### [What the exercise asks]
Scan the data below and pick out the lines containing the word "this".

### [Data excerpt]

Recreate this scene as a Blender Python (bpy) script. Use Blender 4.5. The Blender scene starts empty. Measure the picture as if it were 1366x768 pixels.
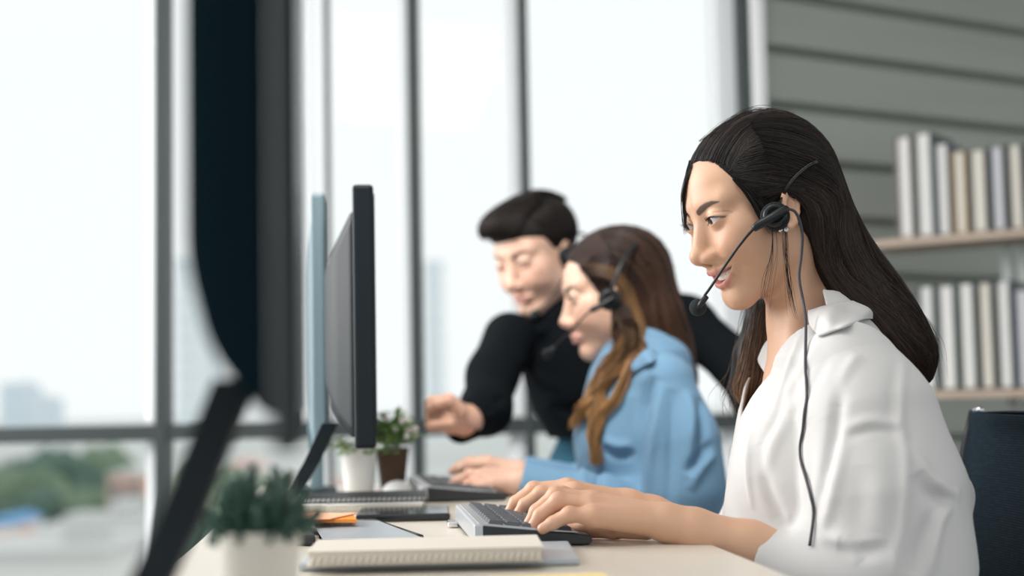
import bpy, bmesh, math, random
import numpy as np
from mathutils import Vector, Matrix

# ------------------------------------------------------------------ camera
SC = bpy.context.scene
COL = SC.collection
FPX = 50.0 / 36.0 * 1366.0
PITCH, ROLL = math.radians(4.4), math.radians(1.1)
CAM = np.array([0.0, 0.0, 0.905])
_F = np.array([0, math.cos(PITCH), math.sin(PITCH)])
_U0 = np.array([0, -math.sin(PITCH), math.cos(PITCH)])
_R0 = np.array([1.0, 0, 0])
_R = math.cos(ROLL) * _R0 - math.sin(ROLL) * _U0
_U = math.sin(ROLL) * _R0 + math.cos(ROLL) * _U0


def P(px, py, d):
    """the place in the room seen at this spot of the 1366x768 frame, d metres away"""
    return CAM + d * (_F + _R * (px - 683.0) / FPX - _U * (py - 384.0) / FPX)


cd = bpy.data.cameras.new('camera')
cam = bpy.data.objects.new('camera', cd)
COL.objects.link(cam)
cam.matrix_world = Matrix(((_R[0], _U[0], -_F[0], CAM[0]), (_R[1], _U[1], -_F[1], CAM[1]),
                           (_R[2], _U[2], -_F[2], CAM[2]), (0, 0, 0, 1)))
cd.lens = 50.0
cd.sensor_width = 36.0
cd.clip_start = 0.05
cd.clip_end = 3000
cd.dof.use_dof = True
cd.dof.focus_distance = 1.68
cd.dof.aperture_fstop = 2.3
cd.dof.aperture_blades = 0
SC.camera = cam

# ------------------------------------------------------------------ sky, light, exposure
world = bpy.data.worlds.new('overcast_sky')
SC.world = world
world.use_nodes = True
wn = world.node_tree
bg = wn.nodes['Background']
tc = wn.nodes.new('ShaderNodeTexCoord')
sep = wn.nodes.new('ShaderNodeSeparateXYZ')
rmp = wn.nodes.new('ShaderNodeValToRGB')
rmp.color_ramp.elements[0].position = 0.44
rmp.color_ramp.elements[0].color = (0.42, 0.45, 0.46, 1)
rmp.color_ramp.elements[1].position = 0.50
rmp.color_ramp.elements[1].color = (0.965, 0.985, 0.985, 1)
ma = wn.nodes.new('ShaderNodeMath')
ma.operation = 'MULTIPLY_ADD'
ma.inputs[1].default_value = 0.5
ma.inputs[2].default_value = 0.5
wn.links.new(tc.outputs['Generated'], sep.inputs[0])
wn.links.new(sep.outputs['Z'], ma.inputs[0])
wn.links.new(ma.outputs[0], rmp.inputs[0])
wn.links.new(rmp.outputs[0], bg.inputs[0])
bg.inputs[1].default_value = 1.06
LIGHT_SPREAD = math.radians(55)
SC.view_settings.view_transform = 'Standard'
SC.view_settings.look = 'None'
SC.view_settings.exposure = 0.0
SC.view_settings.gamma = 1.0
SC.view_settings.use_curve_mapping = False


def area_light(name, loc, target, size, size_y, power, color):
    ld = bpy.data.lights.new(name, 'AREA')
    ld.shape = 'RECTANGLE'
    ld.size, ld.size_y = size, size_y
    ld.energy = power
    ld.color = color
    o = bpy.data.objects.new(name, ld)
    COL.objects.link(o)
    o.location = loc
    o.rotation_euler = (Vector(target) - Vector(loc)).to_track_quat('-Z', 'Y').to_euler()
    return o


LIGHTS = [
    # fill lamp added left of the desk, standing in for unseen side windows
    area_light('window_daylight', (-2.9, 2.9, 1.9), (0.4, 2.1, 1.0), 2.4, 2.0, 150, (1.0, 0.985, 0.97)),
    area_light('ceiling_panel_light', (-0.5, 1.3, 2.75), (0.1, 2.4, 1.0), 1.2, 1.2, 22, (1.0, 0.95, 0.89)),  # added overhead fill, no such luminaire in view
    area_light('ceiling_spot_light', (-0.35, 1.40, 2.72), (0.05, 2.62, 1.05), 0.5, 0.5, 5.5, (1.0, 0.96, 0.91)),  # added narrow fill that brightens the faces of the far pair
]
LIGHTS[-1].data.spread = LIGHT_SPREAD
# ------------------------------------------------------------------ helpers
rng = np.random.default_rng(7)
random.seed(7)


def mat(name, color=(0.8, 0.8, 0.8), rough=0.5, metal=0.0, spec=0.5, noise=None, bump=None, attr=None, sss=0.0,
        sheen=0.0, coat=0.0, bump_kind='noise'):
    m = bpy.data.materials.new(name)
    m.use_nodes = True
    nt = m.node_tree
    b = nt.nodes['Principled BSDF']
    b.inputs['Base Color'].default_value = (*color, 1)
    b.inputs['Roughness'].default_value = rough
    b.inputs['Metallic'].default_value = metal
    b.inputs['Specular IOR Level'].default_value = spec
    b.inputs['Coat Weight'].default_value = coat
    b.inputs['Sheen Weight'].default_value = sheen
    if sss:
        b.inputs['Subsurface Weight'].default_value = sss
        b.inputs['Subsurface Radius'].default_value = (1.0, 0.35, 0.2)
        b.inputs['Subsurface Scale'].default_value = 0.006
    src = None
    if attr:
        a = nt.nodes.new('ShaderNodeAttribute')
        a.attribute_name = attr
        src = a.outputs['Color']
        nt.links.new(src, b.inputs['Base Color'])
    if noise:      # (scale, amount)
        co = nt.nodes.new('ShaderNodeTexCoord')
        mp = nt.nodes.new('ShaderNodeMapping')
        mp.inputs['Scale'].default_value = noise[2] if len(noise) > 2 else (1, 1, 1)
        n = nt.nodes.new('ShaderNodeTexNoise')
        n.inputs['Scale'].default_value = noise[0]
        n.inputs['Detail'].default_value = 6
        nt.links.new(co.outputs['Object'], mp.inputs[0])
        nt.links.new(mp.outputs[0], n.inputs['Vector'])
        mx = nt.nodes.new('ShaderNodeMix')
        mx.data_type = 'RGBA'
        lo = tuple(c * (1 - noise[1]) for c in color)
        hi = tuple(min(1, c * (1 + noise[1])) for c in color)
        mx.inputs['A'].default_value = (*lo, 1)
        mx.inputs['B'].default_value = (*hi, 1)
        nt.links.new(n.outputs['Fac'], mx.inputs['Factor'])
        nt.links.new(mx.outputs['Result'], b.inputs['Base Color'])
    if bump:       # (scale, strength, distance)
        co = nt.nodes.new('ShaderNodeTexCoord')
        if bump_kind == 'weave':
            n = nt.nodes.new('ShaderNodeTexWave')
            n.inputs['Scale'].default_value = bump[0]
            n.inputs['Distortion'].default_value = 0.3
        else:
            n = nt.nodes.new('ShaderNodeTexNoise')
            n.inputs['Scale'].default_value = bump[0]
            n.inputs['Detail'].default_value = 4
        nt.links.new(co.outputs['Object'], n.inputs['Vector'])
        bp = nt.nodes.new('ShaderNodeBump')
        bp.inputs['Strength'].default_value = bump[1]
        bp.inputs['Distance'].default_value = bump[2]
        nt.links.new(n.outputs['Fac'], bp.inputs['Height'])
        nt.links.new(bp.outputs[0], b.inputs['Normal'])
    return m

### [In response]
Recreate this scene as a Blender Python (bpy) script. Use Blender 4.5. The Blender scene starts empty. Measure the picture as if it were 1366x768 pixels.
    """the place in the room seen at this spot of the 1366x768 frame, d metres away"""